* _Scene script records_:
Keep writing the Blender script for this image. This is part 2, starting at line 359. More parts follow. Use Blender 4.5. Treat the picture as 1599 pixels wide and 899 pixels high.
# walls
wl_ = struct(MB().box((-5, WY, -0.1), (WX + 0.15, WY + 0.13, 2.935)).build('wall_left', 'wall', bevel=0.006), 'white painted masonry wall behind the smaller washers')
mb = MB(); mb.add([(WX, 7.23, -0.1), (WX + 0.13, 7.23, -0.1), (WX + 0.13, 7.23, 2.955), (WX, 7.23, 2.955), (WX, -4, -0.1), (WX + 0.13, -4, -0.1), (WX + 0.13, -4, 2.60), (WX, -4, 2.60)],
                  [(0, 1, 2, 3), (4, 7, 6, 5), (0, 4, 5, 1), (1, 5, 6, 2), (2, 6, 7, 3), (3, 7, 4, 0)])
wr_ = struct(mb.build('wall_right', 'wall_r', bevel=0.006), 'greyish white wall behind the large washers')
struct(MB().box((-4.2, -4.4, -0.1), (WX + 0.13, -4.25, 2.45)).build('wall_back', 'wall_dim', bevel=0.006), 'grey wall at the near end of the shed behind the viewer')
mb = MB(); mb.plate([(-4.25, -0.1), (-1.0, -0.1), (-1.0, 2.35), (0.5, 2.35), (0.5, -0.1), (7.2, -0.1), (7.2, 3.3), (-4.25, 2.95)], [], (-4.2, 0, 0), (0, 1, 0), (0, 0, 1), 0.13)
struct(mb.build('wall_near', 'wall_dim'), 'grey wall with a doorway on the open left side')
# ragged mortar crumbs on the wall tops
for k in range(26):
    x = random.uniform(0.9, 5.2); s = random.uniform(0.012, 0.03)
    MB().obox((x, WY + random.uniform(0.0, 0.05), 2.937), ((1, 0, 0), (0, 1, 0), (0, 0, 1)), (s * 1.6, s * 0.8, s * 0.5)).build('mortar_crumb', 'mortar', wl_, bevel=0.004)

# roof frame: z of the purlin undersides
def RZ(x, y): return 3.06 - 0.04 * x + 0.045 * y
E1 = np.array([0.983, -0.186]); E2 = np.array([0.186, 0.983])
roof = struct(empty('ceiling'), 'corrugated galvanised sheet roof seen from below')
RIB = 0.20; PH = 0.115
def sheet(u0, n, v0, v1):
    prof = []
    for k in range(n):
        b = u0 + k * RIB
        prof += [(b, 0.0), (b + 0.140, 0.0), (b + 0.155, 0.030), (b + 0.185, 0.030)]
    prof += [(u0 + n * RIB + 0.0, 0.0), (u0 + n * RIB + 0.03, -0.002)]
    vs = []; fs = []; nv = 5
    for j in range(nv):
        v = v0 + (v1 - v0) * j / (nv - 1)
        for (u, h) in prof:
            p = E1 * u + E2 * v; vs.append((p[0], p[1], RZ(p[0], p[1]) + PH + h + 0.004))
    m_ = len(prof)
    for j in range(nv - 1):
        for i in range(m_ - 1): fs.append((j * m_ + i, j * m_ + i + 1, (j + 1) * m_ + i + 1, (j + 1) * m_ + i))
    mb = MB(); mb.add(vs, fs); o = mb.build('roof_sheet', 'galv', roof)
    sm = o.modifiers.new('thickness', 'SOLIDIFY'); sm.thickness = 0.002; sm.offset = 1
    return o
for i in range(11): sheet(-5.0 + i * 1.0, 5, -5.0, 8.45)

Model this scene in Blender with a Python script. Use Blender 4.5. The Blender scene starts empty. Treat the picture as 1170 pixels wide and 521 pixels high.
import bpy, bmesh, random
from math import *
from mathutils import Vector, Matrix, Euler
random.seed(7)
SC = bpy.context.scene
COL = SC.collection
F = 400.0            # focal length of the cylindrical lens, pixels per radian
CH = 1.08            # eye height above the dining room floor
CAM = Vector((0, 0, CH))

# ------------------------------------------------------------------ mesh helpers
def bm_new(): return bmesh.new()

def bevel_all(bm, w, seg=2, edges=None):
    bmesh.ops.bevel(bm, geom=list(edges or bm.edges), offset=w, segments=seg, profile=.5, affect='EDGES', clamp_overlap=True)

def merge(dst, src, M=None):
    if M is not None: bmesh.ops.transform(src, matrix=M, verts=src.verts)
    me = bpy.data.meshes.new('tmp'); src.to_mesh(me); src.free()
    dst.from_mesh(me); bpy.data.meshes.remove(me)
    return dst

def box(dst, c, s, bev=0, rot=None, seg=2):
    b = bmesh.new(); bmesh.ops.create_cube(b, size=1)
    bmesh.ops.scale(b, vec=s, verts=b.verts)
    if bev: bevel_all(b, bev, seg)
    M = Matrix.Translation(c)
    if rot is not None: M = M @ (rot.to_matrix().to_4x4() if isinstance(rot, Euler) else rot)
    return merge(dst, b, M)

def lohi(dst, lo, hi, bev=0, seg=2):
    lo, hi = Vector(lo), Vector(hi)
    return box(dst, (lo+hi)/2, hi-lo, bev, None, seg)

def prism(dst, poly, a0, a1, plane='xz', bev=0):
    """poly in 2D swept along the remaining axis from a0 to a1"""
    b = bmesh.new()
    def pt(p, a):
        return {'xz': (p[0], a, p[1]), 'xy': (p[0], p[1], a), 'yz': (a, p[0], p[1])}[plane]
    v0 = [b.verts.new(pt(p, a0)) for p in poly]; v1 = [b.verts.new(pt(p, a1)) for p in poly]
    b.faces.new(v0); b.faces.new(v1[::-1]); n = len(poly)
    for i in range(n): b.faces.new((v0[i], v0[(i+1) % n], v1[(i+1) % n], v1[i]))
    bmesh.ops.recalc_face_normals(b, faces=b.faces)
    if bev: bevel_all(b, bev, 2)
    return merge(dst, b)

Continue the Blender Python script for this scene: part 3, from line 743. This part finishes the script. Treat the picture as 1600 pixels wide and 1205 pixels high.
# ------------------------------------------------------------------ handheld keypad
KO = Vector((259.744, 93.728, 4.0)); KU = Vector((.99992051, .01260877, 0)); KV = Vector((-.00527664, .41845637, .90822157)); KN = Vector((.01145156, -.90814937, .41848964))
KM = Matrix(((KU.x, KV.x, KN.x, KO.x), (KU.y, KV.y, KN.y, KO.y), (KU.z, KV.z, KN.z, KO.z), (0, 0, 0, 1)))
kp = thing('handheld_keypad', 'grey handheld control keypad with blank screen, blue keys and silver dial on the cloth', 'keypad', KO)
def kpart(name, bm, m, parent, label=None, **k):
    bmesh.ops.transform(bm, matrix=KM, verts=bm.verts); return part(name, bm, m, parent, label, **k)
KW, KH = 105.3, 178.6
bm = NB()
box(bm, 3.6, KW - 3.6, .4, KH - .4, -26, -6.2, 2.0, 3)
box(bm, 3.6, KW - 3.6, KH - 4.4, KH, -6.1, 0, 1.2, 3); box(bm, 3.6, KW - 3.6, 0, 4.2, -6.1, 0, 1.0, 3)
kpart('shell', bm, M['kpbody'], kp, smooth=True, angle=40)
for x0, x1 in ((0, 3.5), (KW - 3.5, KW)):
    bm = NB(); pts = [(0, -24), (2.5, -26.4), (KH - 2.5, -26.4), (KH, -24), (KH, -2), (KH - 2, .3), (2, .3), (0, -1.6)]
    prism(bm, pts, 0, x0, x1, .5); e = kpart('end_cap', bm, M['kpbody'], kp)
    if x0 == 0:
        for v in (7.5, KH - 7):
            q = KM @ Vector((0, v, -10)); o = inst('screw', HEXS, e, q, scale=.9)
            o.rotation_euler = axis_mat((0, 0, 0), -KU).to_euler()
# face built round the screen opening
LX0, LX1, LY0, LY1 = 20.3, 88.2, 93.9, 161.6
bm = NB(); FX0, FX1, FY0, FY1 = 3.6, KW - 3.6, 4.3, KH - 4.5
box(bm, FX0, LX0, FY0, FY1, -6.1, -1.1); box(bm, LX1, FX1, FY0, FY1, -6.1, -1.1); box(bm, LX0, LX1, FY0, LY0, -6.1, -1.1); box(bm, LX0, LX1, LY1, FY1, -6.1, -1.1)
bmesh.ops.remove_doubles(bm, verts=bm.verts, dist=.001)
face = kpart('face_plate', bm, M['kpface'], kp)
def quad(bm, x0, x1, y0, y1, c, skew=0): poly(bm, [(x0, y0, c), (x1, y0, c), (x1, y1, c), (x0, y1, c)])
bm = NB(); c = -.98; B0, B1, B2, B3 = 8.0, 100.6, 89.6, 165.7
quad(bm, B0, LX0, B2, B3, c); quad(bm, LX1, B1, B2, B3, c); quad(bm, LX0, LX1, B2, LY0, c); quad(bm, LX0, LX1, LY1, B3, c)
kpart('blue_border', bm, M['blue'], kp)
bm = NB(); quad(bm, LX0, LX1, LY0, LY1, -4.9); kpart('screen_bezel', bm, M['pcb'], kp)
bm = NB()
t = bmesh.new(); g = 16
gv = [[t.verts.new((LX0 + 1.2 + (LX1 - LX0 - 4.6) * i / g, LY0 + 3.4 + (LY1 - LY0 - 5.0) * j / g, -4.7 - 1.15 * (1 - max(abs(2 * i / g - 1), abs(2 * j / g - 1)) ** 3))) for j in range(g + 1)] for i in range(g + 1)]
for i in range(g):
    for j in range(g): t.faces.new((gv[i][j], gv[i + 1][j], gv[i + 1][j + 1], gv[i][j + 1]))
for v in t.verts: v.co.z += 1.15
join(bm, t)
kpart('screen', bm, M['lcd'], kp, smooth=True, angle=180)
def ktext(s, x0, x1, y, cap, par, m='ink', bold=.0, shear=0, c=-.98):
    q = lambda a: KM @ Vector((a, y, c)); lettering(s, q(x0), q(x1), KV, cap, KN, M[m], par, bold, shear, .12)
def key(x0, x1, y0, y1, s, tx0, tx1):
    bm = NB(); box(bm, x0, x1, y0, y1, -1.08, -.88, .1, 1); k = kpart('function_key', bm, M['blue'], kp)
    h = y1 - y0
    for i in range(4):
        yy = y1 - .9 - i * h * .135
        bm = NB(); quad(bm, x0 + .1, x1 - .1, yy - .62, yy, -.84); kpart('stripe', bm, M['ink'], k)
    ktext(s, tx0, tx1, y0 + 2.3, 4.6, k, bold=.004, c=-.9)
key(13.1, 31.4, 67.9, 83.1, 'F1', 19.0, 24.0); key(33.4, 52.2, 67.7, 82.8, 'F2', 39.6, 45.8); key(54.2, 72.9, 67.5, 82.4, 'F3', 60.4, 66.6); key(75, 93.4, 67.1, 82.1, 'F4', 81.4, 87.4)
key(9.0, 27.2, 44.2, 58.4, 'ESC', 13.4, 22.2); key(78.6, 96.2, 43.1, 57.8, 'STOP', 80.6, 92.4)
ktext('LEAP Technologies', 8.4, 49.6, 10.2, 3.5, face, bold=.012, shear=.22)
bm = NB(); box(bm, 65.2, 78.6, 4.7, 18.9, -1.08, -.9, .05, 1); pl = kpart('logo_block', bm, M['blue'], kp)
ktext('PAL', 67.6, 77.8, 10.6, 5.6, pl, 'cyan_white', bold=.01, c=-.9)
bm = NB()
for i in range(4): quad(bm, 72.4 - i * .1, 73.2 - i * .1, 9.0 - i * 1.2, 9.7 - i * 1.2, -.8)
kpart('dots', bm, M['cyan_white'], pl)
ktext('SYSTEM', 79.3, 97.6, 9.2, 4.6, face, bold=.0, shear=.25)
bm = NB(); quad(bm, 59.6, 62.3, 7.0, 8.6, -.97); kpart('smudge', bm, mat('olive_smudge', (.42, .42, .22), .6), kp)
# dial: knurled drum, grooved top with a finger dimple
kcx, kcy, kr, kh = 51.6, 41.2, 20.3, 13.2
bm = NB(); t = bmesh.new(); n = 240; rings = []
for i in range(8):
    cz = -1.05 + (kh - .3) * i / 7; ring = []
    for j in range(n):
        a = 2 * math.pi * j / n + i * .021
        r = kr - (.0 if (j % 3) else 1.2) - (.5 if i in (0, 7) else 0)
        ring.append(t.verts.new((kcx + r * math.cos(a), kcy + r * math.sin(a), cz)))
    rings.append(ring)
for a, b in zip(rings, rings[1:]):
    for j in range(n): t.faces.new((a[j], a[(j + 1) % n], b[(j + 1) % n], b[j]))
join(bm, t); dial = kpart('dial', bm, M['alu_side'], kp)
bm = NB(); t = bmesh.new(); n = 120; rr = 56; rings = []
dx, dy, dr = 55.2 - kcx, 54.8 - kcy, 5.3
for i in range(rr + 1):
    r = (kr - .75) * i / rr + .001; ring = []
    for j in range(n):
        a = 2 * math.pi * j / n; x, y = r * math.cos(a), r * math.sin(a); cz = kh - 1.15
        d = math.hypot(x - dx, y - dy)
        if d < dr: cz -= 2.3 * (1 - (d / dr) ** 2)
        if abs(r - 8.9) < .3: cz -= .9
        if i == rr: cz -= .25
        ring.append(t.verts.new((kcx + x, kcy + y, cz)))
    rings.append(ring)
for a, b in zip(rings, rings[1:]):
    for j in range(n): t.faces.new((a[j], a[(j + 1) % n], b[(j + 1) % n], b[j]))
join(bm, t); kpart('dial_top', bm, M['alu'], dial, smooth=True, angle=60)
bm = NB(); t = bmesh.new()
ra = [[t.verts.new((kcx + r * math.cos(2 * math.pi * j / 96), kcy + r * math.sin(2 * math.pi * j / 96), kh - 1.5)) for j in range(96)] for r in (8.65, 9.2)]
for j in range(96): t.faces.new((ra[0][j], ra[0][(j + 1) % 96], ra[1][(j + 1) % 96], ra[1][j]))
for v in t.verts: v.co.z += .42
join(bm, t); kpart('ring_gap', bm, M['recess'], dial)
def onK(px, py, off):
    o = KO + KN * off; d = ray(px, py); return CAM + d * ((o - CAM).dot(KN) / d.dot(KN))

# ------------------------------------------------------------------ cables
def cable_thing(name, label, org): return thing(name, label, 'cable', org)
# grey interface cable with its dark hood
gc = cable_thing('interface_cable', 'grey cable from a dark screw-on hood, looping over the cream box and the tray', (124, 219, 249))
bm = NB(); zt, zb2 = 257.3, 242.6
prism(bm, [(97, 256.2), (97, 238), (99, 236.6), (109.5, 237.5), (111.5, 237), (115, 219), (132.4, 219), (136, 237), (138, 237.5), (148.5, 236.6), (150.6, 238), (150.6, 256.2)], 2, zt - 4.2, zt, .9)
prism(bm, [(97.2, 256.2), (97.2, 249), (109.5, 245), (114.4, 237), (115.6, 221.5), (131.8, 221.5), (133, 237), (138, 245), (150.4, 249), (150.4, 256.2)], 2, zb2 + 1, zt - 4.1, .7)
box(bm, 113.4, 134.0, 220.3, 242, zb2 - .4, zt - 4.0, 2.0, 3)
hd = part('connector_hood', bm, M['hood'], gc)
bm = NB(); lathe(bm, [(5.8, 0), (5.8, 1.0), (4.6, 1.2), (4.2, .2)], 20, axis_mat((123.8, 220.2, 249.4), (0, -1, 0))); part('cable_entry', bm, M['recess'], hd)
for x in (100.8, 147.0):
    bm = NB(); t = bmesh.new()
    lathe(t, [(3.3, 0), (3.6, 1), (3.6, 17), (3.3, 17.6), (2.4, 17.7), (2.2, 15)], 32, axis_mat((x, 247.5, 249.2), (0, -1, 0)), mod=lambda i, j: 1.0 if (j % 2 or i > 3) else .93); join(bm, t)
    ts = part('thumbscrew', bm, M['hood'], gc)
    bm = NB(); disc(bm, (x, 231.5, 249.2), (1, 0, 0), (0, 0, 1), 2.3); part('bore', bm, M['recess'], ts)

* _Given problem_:
Both the line with "Model this scene" and the line with "def bm_new(): return bmesh.new()" belong in the answer; write them out exactly, with every line between.

* _Full output_:
Model this scene in Blender with a Python script. Use Blender 4.5. The Blender scene starts empty. Treat the picture as 1170 pixels wide and 521 pixels high.
import bpy, bmesh, random
from math import *
from mathutils import Vector, Matrix, Euler
random.seed(7)
SC = bpy.context.scene
COL = SC.collection
F = 400.0            # focal length of the cylindrical lens, pixels per radian
CH = 1.08            # eye height above the dining room floor
CAM = Vector((0, 0, CH))

# ------------------------------------------------------------------ mesh helpers
def bm_new(): return bmesh.new()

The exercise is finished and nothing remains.